Concern to even prove the end is near is in a way giving support to this end time thinking. And Jesus declared that such thinking is irrelevant. Or at best pointless. We have nothing to fear. The victory Jesus accomplishes includes the victory over death, which is the ultimate end time. Jesus ushers in a new time where death is no longer the end. Life is the end, the purpose. Jesus reasserts God's authorship of time and through Christ we all have new life. And so wars are of no consequence. They simply indicate the birth pains of new life in Jesus Christ. And so it is with the love of God. Confident that God's love is sure and steadfast we are free from worry about the end times. And free to actively love others in Christ's name. So be wary of not trusting God, or the desire to put trust in others such as a man who fell off a cliff. Plunging to his death, he reached out and found a branch sticking out from the cliff that he grabbed hold of. Doing all he knew to do, though it seemed pointless, he cried out; "Help, help, someone help me!" Of course no response. He's by himself alone on this cliff. "Help!" And then a voice came from above that said, "Let go." And he asked, "Who is that up there?" And the voice said, "This is God." And he said, "Is there anyone else up there?"

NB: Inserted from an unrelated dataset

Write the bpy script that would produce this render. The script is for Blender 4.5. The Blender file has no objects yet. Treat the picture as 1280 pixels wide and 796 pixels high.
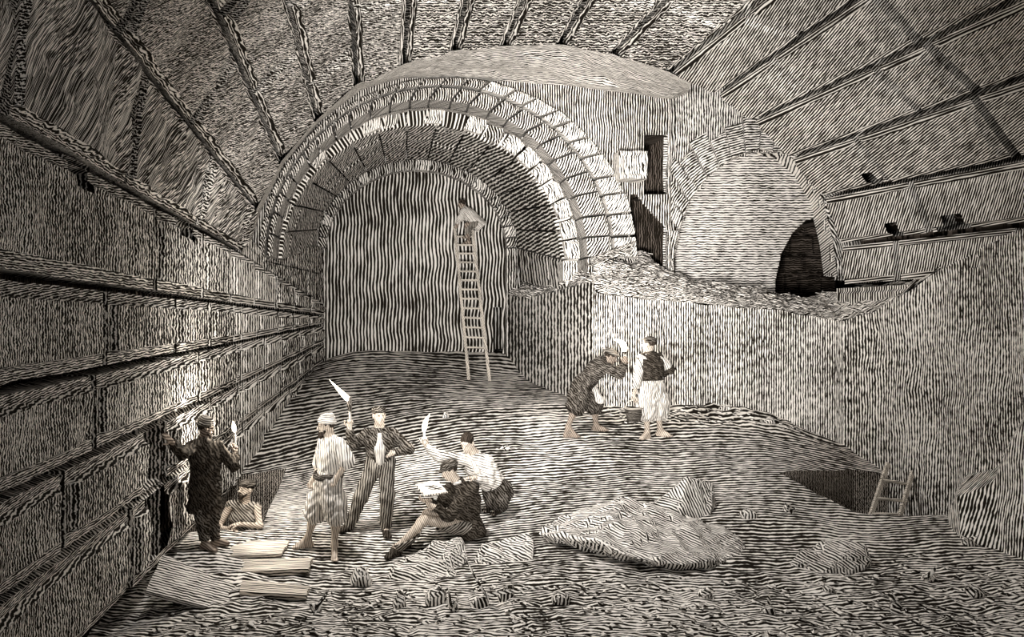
import bpy, math, random
import numpy as np
from mathutils import Vector, noise
R = random.Random(7)
SC = bpy.context.scene
COL = SC.collection
F = 1000.0                      # focal length in pixels of a 1280 wide frame
CX, CY, CZ = 490.0, 390.0, 2.87  # principal point of the view and height of the eye

def P(px, py, Y):
    """point at depth Y that is seen at px, py"""
    return Vector(((px - CX) * Y / F, Y, CZ + (CY - py) * Y / F))

def lerp(a, b, t): return a + (b - a) * t
def sstep(a, b, x):
    t = max(0.0, min(1.0, (x - a) / (b - a))); return t * t * (3 - 2 * t)
def interp(x, pts):
    if x <= pts[0][0]: return pts[0][1]
    for (a, va), (b, vb) in zip(pts, pts[1:]):
        if x <= b: return va + (vb - va) * (x - a) / (b - a)
    return pts[-1][1]

# ------------------------------------------------------------------ materials
MATS = {}
def mat(name, paper=(.89, .845, .79), ink=(.012, .009, .006), duty=.5, soft=.16, distort=.8, broken=.5,
        stain=.25, nscale=.35, along=.12, hatch=True, bump=.0, cross=False, rough=.92):
    """stone, earth or cloth drawn with the fine dark strokes of the engraving: the strokes follow the surface's own uv map"""
    if name in MATS: return MATS[name]
    m = bpy.data.materials.new(name); m.use_nodes = True
    nt = m.node_tree; N = nt.nodes; L = nt.links
    for n in list(N): N.remove(n)
    out = N.new('ShaderNodeOutputMaterial'); b = N.new('ShaderNodeBsdfPrincipled')
    b.inputs['Roughness'].default_value = rough
    b.inputs['Specular IOR Level'].default_value = .08
    L.new(b.outputs[0], out.inputs[0])
    uv = N.new('ShaderNodeUVMap'); uv.uv_map = 'hatch'
    sep = N.new('ShaderNodeSeparateXYZ'); L.new(uv.outputs[0], sep.inputs[0])
    def math_(op, a, bb=None, c=None):
        n = N.new('ShaderNodeMath'); n.operation = op
        for i, v in enumerate((a, bb, c)):
            if v is None: continue
            if isinstance(v, (int, float)): n.inputs[i].default_value = v
            else: L.new(v, n.inputs[i])
        return n.outputs[0]
    def noise_(vec, scale, detail=2.0, rough_=.5):
        n = N.new('ShaderNodeTexNoise'); n.noise_dimensions = '2D'
        n.inputs['Scale'].default_value = scale; n.inputs['Detail'].default_value = detail
        n.inputs['Roughness'].default_value = rough_
        L.new(vec, n.inputs['Vector']); return n.outputs['Fac']
    def scaled(sx, sy, ox=0.):
        n = N.new('ShaderNodeCombineXYZ')
        L.new(math_('MULTIPLY_ADD', sep.outputs[0], sx, ox), n.inputs[0]); L.new(math_('MULTIPLY', sep.outputs[1], sy), n.inputs[1])
        return n.outputs[0]
    big = noise_(scaled(.035, .035, 3.), 1., 3., .6)
    mix = N.new('ShaderNodeMix'); mix.data_type = 'RGBA'
    mix.inputs[6].default_value = (*ink, 1); mix.inputs[7].default_value = (*paper, 1)
    if hatch:
        d = noise_(scaled(nscale, nscale), 1., 2.)
        d = math_('MULTIPLY', math_('SUBTRACT', d, .5), distort * 2.6)
        def wave(coord):
            t = math_('FRACT', math_('ADD', coord, d))
            t = math_('ABSOLUTE', math_('SUBTRACT', t, .5))
            return math_('MULTIPLY', t, 2.)
        t = wave(sep.outputs[0])
        if cross: t = math_('MULTIPLY', t, math_('POWER', wave(math_('MULTIPLY_ADD', sep.outputs[1], .8, math_('MULTIPLY', sep.outputs[0], .5))), .5))
        k = noise_(scaled(.8, along, 11.), 1., 2.)
        k = math_('MULTIPLY', math_('SUBTRACT', k, .5), broken * 2.4)
        s = math_('MULTIPLY', math_('SUBTRACT', big, .5), stain * 2.4)
        t = math_('ADD', math_('ADD', t, k), s)
        mr = N.new('ShaderNodeMapRange'); mr.interpolation_type = 'SMOOTHSTEP'
        mr.inputs['From Min'].default_value = 1 - duty - soft; mr.inputs['From Max'].default_value = 1 - duty + soft
        L.new(t, mr.inputs['Value']); L.new(mr.outputs[0], mix.inputs[0])
        if bump:
            bp = N.new('ShaderNodeBump'); bp.inputs['Strength'].default_value = bump; bp.inputs['Distance'].default_value = .02
            L.new(mr.outputs[0], bp.inputs['Height']); L.new(bp.outputs[0], b.inputs['Normal'])
    else:
        s = math_('MULTIPLY_ADD', math_('SUBTRACT', big, .5), stain * 2.4, .75)
        L.new(s, mix.inputs[0])
    L.new(mix.outputs[2], b.inputs['Base Color'])
    MATS[name] = m
    return m

def glow(name, color, strength):
    if name in MATS: return MATS[name]
    m = bpy.data.materials.new(name); m.use_nodes = True
    nt = m.node_tree; N = nt.nodes; L = nt.links
    for n in list(N): N.remove(n)
    out = N.new('ShaderNodeOutputMaterial'); e = N.new('ShaderNodeEmission')
    e.inputs[0].default_value = (*color, 1); e.inputs[1].default_value = strength
    L.new(e.outputs[0], out.inputs[0]); MATS[name] = m
    return m

# ------------------------------------------------------------------ mesh collecting
class MB:
    def __init__(s): s.v = []; s.f = []; s.uv = []; s.mi = []; s.cur = 0
    def vert(s, p): s.v.append(tuple(p)); return len(s.v) - 1
    def face(s, idx, uvf):
        s.f.append(tuple(idx)); s.mi.append(s.cur)
        s.uv.append([uvf(Vector(s.v[i])) for i in idx])
    def build(s, name, mats, parent=None, smooth=False, loc=None):
        me = bpy.data.meshes.new(name)
        off = Vector(loc) if loc is not None else Vector((0, 0, 0))
        me.from_pydata([tuple(Vector(p) - off) for p in s.v], [], s.f)
        ul = me.uv_layers.new(name='hatch')
        flat = [c for f in s.uv for q in f for c in q]
        ul.data.foreach_set('uv', flat)
        if not isinstance(mats, (list, tuple)): mats = [mats]
        for m in mats: me.materials.append(m)
        me.polygons.foreach_set('material_index', s.mi)
        me.polygons.foreach_set('use_smooth', [smooth] * len(me.polygons))
        me.validate(); me.update()
        o = bpy.data.objects.new(name, me); COL.objects.link(o)
        if loc is not None: o.location = off
        if parent is not None:
            o.parent = parent
            o.location = off - Vector(parent['_base']) if '_base' in parent else off
        return o

def quad_point(q, u, v):
    return (q[0] * (1 - u) + q[1] * u) * (1 - v) + (q[3] * (1 - u) + q[2] * u) * v

def block(mb, q, uvf, gap=.02, margin=.06, raise_=.03, rough=.02, freq=2.5, res=.10, depth=.22, out=None, holes=None, jag=.012, sides=True, uvm=None, gapu=None):
    """one dressed stone: raised inside a drafted margin, faces out along the normal of quad q"""
    q = [Vector(p) for p in q]
    lu = ((q[1] - q[0]).length + (q[2] - q[3]).length) / 2; lv = ((q[3] - q[0]).length + (q[2] - q[1]).length) / 2
    if lu < gap * 3 or lv < gap * 3: return
    nrm = (q[1] - q[0] + q[2] - q[3]).cross(q[3] - q[0] + q[2] - q[1]).normalized()
    if out is not None and nrm.dot(Vector(out)) < 0: nrm = -nrm; flip = True
    else: flip = False
    nu = max(3, min(60, int(lu / res))); nv = max(3, min(40, int(lv / res)))
    gu, gv = min(.2, (gapu or gap) / lu), gap / lv
    def axis(n, g, l):
        m = min(.3, (margin + g * l) / l); e = min(.33, m + .035 / l)
        inner = [lerp(e, 1 - e, i / max(1, n - 2)) for i in range(max(2, n - 1))]
        return [g, m] + inner + [1 - m, 1 - g]
    us, vs = axis(nu, gu, lu), axis(nv, gv, lv)
    off = R.uniform(0, 50); tl = R.uniform(-.4, .4) * rough
    ids = {}
    for i, u in enumerate(us):
        for j, v in enumerate(vs):
            p = quad_point(q, u, v)
            edge = i in (0, len(us) - 1) or j in (0, len(vs) - 1)
            fl = i <= 1 or i >= len(us) - 2 or j <= 1 or j >= len(vs) - 2
            nz = noise.fractal(Vector((p.x * freq + off, p.y * freq, p.z * freq)), 1., 2., 4)
            h = (0 if fl else raise_) + rough * nz * (.35 if fl else 1) + tl
            if edge:
                c = (q[0] + q[1] + q[2] + q[3]) / 4
                p = p + (c - p).normalized() * jag * (noise.noise(p * 6 + Vector((off, 0, 0))) + .2)
            ids[i, j] = mb.vert(p + nrm * h)
    for i in range(len(us) - 1):
        for j in range(len(vs) - 1):
            f = [ids[i, j], ids[i + 1, j], ids[i + 1, j + 1], ids[i, j + 1]]
            if holes:
                c = sum((Vector(mb.v[k]) for k in f), Vector()) / 4
                if any(h(c) for h in holes): continue
            if flip: f.reverse()
            mb.face(f, uvm if uvm and (j < 2 or j > len(vs) - 4) else uvf)
    if not sides: return
    nI, nJ = len(us) - 1, len(vs) - 1
    ring = [(i, 0) for i in range(nI)] + [(nI, j) for j in range(nJ)] + [(i, nJ) for i in range(nI, 0, -1)] + [(0, j) for j in range(nJ, 0, -1)]
    back = [mb.vert(Vector(mb.v[ids[k]]) - nrm * depth) for k in ring]
    for a in range(len(ring)):
        b = (a + 1) % len(ring)
        f = [ids[ring[b]], ids[ring[a]], back[a], back[b]]
        if flip: f.reverse()
        mb.face(f, uvf)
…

It is not easy always to trust. To put away worry. There was a newspaper comic that had a guy with a long beard, similar to the one we often see at the stadium at sporting events. And he too had a sign. And he held it up. But it read instead, "The end is not coming tomorrow, you must learn to cope."
Let us have patience in the Lord, and live each day as if it was God's. And keep awake, knowing not the day nor the hour.